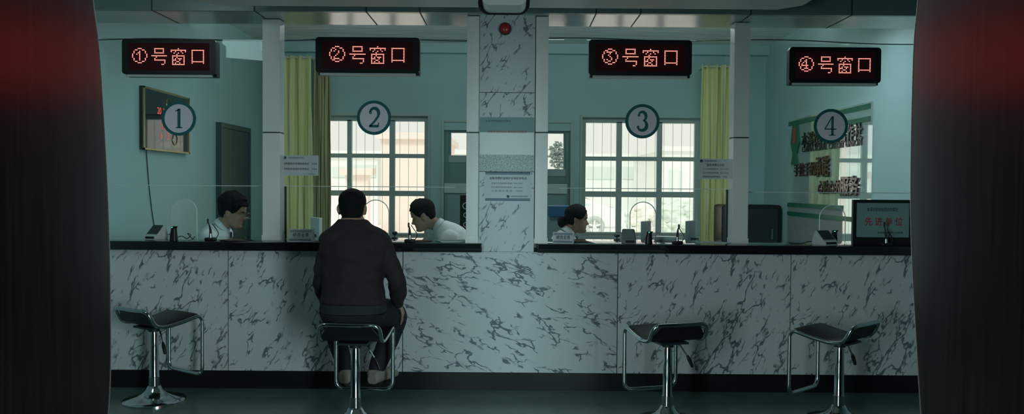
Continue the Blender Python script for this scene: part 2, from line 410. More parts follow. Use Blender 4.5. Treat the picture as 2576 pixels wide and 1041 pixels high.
# ------------------------------------------------------------------ header over the counter
YH0, YH1 = 5.62, 6.08
zh = at(1288, 32, YH0).z
root = struct(empty('trim_header', (0, YH0, zh)))
mk('fascia', B(XL, XR, YH0, YH0 + .04, zh, 2.95), 'fascia_panel', root)
so_ = bmesh.new(); box(so_, XL, XR, YH0 + .04, YH1, zh, zh + .03); mk('soffit_panel', so_, 'composite_panel', root)
mk('rear_panel', B(XL, XR, YH1 - .03, YH1, zh + .03, ZO), 'fascia_panel', root)
j = bmesh.new()
for px in (382, 640, 921, 1056, 1500, 1612, 1889, 2143):
    x = at(px, 32, YH0).x
    box(j, x - .004, x + .004, YH0 - .002, YH0 + .01, zh, 2.95); box(j, x - .004, x + .004, YH0, YH1, zh - .002, zh + .005)
mk('panel_joint', j, 'joint_dark', root)
# ceiling raft
ra, rb_ = at(500, 22, 5.2), at(2012, 24, 5.2); zr = 2.545
root = tag(empty('ceiling_raft', (0, 4, zr)), 'pale dropped ceiling panel hanging in front of the header beam', 'ceiling panel')
P = [(ra.x + .12, 5.27), (ra.x, 5.15), (ra.x, 2.9), (rb_.x, 2.9), (rb_.x, 5.15), (rb_.x - .12, 5.27)]
r_ = bmesh.new(); prism(r_, P, lambda a, b, d: V((a, b, d)), zr, zr + .09); mk('panel', r_, 'raft_panel', root)
e = bmesh.new(); prism(e, [(x * .985, 2.95 + (y - 2.95) * .985) for x, y in P], lambda a, b, d: V((a, b, d)), zr + .09, 2.95); mk('shadow_gap_frame', e, 'joint_dark', root)

# ------------------------------------------------------------------ counter
ZT = 1.02; ZP = .125
root = tag(empty('service_counter', (0, YC, 0)), 'long marble-faced bank counter with black plinth', 'counter')
seams = [XL] + [at(px, 800, YC).x for px in (574, 1013, 1553, 1988)] + [XR]
for i in range(5):
    mm = 'marble_cross' if i == 2 else 'marble_upright'
    b_ = bmesh.new(); x0, x1 = seams[i] + .003, seams[i + 1] - .003
    box(b_, 0, x1 - x0, 0, .03, 0, .96 - ZP)
    pn = mk('front_panel', b_, mm, root, local=True); pn.location = (x0, 0, ZP)
c_ = bmesh.new(); box(c_, XL, XR, YC + .012, YC + .06, ZP, .955); mk('backing', c_, 'joint_dark', root)
mk('plinth', B(XL, XR, YC + .004, YC + .055, 0, ZP), 'plinth_black', root)
xa, xb = at(1212, 620, YC - .04).x, at(1352, 620, YC - .04).x
for x0, x1, lb in ((XL, xa, 'glossy black stone worktop left of the marble pillar'), (xb, XR, 'glossy black stone worktop right of the marble pillar')):
    o = tag(mk('worktop', B(x0, x1, YC - .045, 6.24, .96, ZT, .004), 'black_stone', smooth=True), lb, 'worktop', 'counter worktops')
wb = bmesh.new(); box(wb, XL, XR, 6.19, 6.23, 0, .96); struct(mk('wall_counter_back', wb, 'cabinet_body'))
# pillar
px0, px1 = at(1206, 300, YC).x, at(1345, 300, YC).x
root = struct(empty('pillar', ((px0 + px1) / 2, YC + .2, .955)))
cuts = [.962, at(1275, 431, YC).z, at(1275, 232, YC).z, zh + .02]
for a, b in zip(cuts, cuts[1:]):
    bb = bmesh.new(); box(bb, 0, px1 - px0, 0, .36, 0, b - a - .004)
    o = mk('marble_slab', bb, 'marble_column', root, local=True); o.location = V((px0, YC, a)) - root.location
mk('core', B(px0 + .01, px1 - .01, YC + .01, YC + .35, .962, 2.6), 'joint_dark', root)

# ------------------------------------------------------------------ posts and glass
YP0, YP1, YG = 5.88, 6.0, 6.0
def post(pl, pr, yj, y0, y1, lb):
    a, b = at(pl, 400, y0).x, at(pr, 400, y0).x; zj = at((pl + pr) / 2, yj, y0).z
    r = tag(empty('partition_post', ((a + b) / 2, (y0 + y1) / 2, ZT)), lb, 'post', 'pale clad posts between the service windows')
    mk('lower_cladding', B(a, b, y0, y1, ZT, zj - .004, .003), 'post_panel', r); mk('upper_cladding', B(a, b, y0, y1, zj + .004, zh - .004, .003), 'post_panel', r)
    mk('joint', B(a + .003, b - .003, y0 + .003, y1 - .003, zj - .004, zj + .004), 'post_joint', r)
    bs = bmesh.new(); box(bs, a - .004, b + .004, y0 - .004, y1 + .004, ZT, ZT + .035); mk('base_collar', bs, 'post_panel', r)
    return a, b
p1 = post(660, 704, 333, YP0, YP1, 'pale clad post between windows 1 and 2')
p2 = post(1173, 1205, 333, 5.72, 6.04, 'pale clad post on the left flank of the marble pillar')
p3 = post(1346, 1378, 333, 5.72, 6.04, 'pale clad post on the right flank of the marble pillar')
p4 = post(1844, 1884, 346, YP0, YP1, 'pale clad post between windows 3 and 4')
spans = [(XL + .004, p1[0] + .02), (p1[1] - .02, p2[0] + .02), (p3[1] - .02, p4[0] + .02), (p4[1] - .02, XR - .004)]
seamy = [466, 469, 474, 484]; topy = [98, 98, 101, 112]; midx = [450, 940, 1610, 2090]
arch = [(430, 495, 500), (912, 978, 503), (1585, 1650, 508), (2062, 2127, 516)]
yg0, yg1 = 6.004, 6.014
numbers = [(450, 298), (941, 296), (1616, 305), (2090, 317)]
words = ['1', '2', '3', '4']
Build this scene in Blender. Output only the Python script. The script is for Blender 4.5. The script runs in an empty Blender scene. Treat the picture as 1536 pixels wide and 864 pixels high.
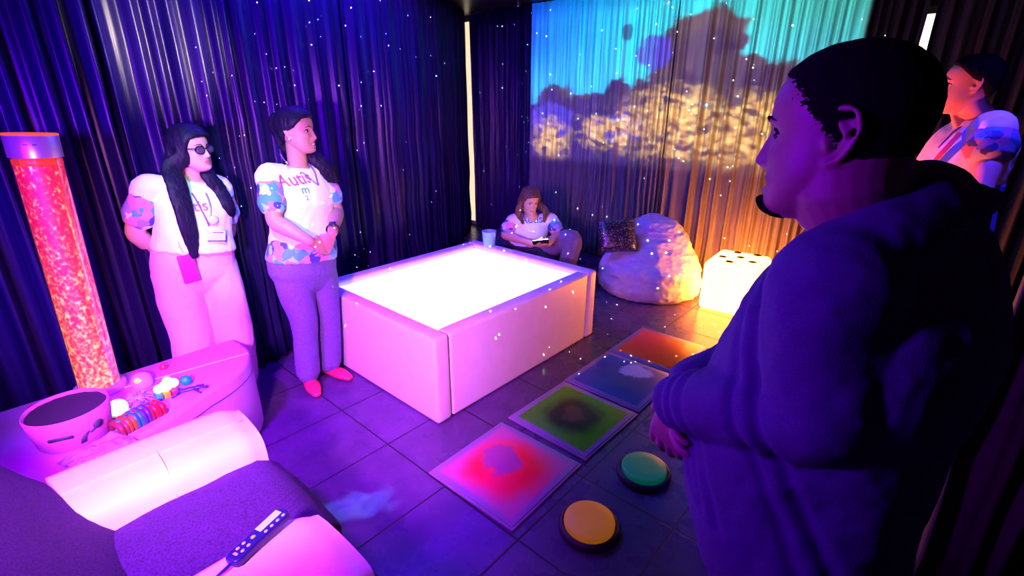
import bpy, bmesh, math, random
import numpy as np
from mathutils import Vector, Matrix, noise as mnoise
from mathutils.bvhtree import BVHTree

random.seed(7)
rng = np.random.default_rng(7)
S = bpy.context.scene
COL = S.collection
PI = math.pi

# ---------------------------------------------------------------- camera
F_PX, PITCH, ROLL, YAW, CAM_H = 730.0, math.radians(20.55), math.radians(0.3), math.radians(131.4), 1.65
_ct, _st = math.cos(PITCH), math.sin(PITCH)
FW = np.array([math.cos(YAW) * _ct, math.sin(YAW) * _ct, -_st])
RT = np.array([math.sin(YAW), -math.cos(YAW), 0.0])
_up = np.cross(RT, FW)
R2 = RT * math.cos(ROLL) + _up * math.sin(ROLL)
U2 = -RT * math.sin(ROLL) + _up * math.cos(ROLL)
FH = np.array([math.cos(YAW), math.sin(YAW), 0.0])
CAM = np.array([0, 0, CAM_H])
ZU = np.array([0, 0, 1.0])

def ray(x, y):
    return ((x - 768) / F_PX) * R2 - ((y - 432) / F_PX) * U2 + FW
def at(x, y, z=0.0):            # the point of a level plane seen at a pixel
    d = ray(x, y); return CAM + d * ((z - CAM_H) / d[2])
def pv(x, y, h):                # the point at horizontal distance h seen at a pixel
    d = ray(x, y); return CAM + d * (h / (d @ FH))
def ppl(x, y, p, n):            # the point of the plane (p, n) seen at a pixel
    d = ray(x, y); return CAM + d * (((np.asarray(p) - CAM) @ n) / (d @ n))

cam = bpy.data.cameras.new('camera'); cam_o = bpy.data.objects.new('camera', cam); COL.objects.link(cam_o)
cam.sensor_width = 36; cam.lens = F_PX / 1536 * 36; cam.clip_start = 0.02
cam_o.matrix_world = Matrix(((R2[0], U2[0], -FW[0], 0), (R2[1], U2[1], -FW[1], 0), (R2[2], U2[2], -FW[2], CAM_H), (0, 0, 0, 1)))
S.camera = cam_o
S.view_settings.view_transform = 'Standard'; S.view_settings.look = 'None'
S.view_settings.gamma = 1; S.view_settings.use_curve_mapping = False; S.view_settings.exposure = 0

w = bpy.data.worlds.new('world'); S.world = w; w.use_nodes = True
w.node_tree.nodes['Background'].inputs[0].default_value = (0.05, 0.02, 0.2, 1)
w.node_tree.nodes['Background'].inputs[1].default_value = 0.02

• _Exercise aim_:
Repeat only the lines between the top of the entries above and the line containing "e = bmesh.new();", both ends included, without the pictures.

• _Answer to the problem_:
Continue the Blender Python script for this scene: part 2, from line 410. More parts follow. Use Blender 4.5. Treat the picture as 2576 pixels wide and 1041 pixels high.
# ------------------------------------------------------------------ header over the counter
YH0, YH1 = 5.62, 6.08
zh = at(1288, 32, YH0).z
root = struct(empty('trim_header', (0, YH0, zh)))
mk('fascia', B(XL, XR, YH0, YH0 + .04, zh, 2.95), 'fascia_panel', root)
so_ = bmesh.new(); box(so_, XL, XR, YH0 + .04, YH1, zh, zh + .03); mk('soffit_panel', so_, 'composite_panel', root)
mk('rear_panel', B(XL, XR, YH1 - .03, YH1, zh + .03, ZO), 'fascia_panel', root)
j = bmesh.new()
for px in (382, 640, 921, 1056, 1500, 1612, 1889, 2143):
    x = at(px, 32, YH0).x
    box(j, x - .004, x + .004, YH0 - .002, YH0 + .01, zh, 2.95); box(j, x - .004, x + .004, YH0, YH1, zh - .002, zh + .005)
mk('panel_joint', j, 'joint_dark', root)
# ceiling raft
ra, rb_ = at(500, 22, 5.2), at(2012, 24, 5.2); zr = 2.545
root = tag(empty('ceiling_raft', (0, 4, zr)), 'pale dropped ceiling panel hanging in front of the header beam', 'ceiling panel')
P = [(ra.x + .12, 5.27), (ra.x, 5.15), (ra.x, 2.9), (rb_.x, 2.9), (rb_.x, 5.15), (rb_.x - .12, 5.27)]
r_ = bmesh.new(); prism(r_, P, lambda a, b, d: V((a, b, d)), zr, zr + .09); mk('panel', r_, 'raft_panel', root)
e = bmesh.new(); prism(e, [(x * .985, 2.95 + (y - 2.95) * .985) for x, y in P], lambda a, b, d: V((a, b, d)), zr + .09, 2.95); mk('shadow_gap_frame', e, 'joint_dark', root)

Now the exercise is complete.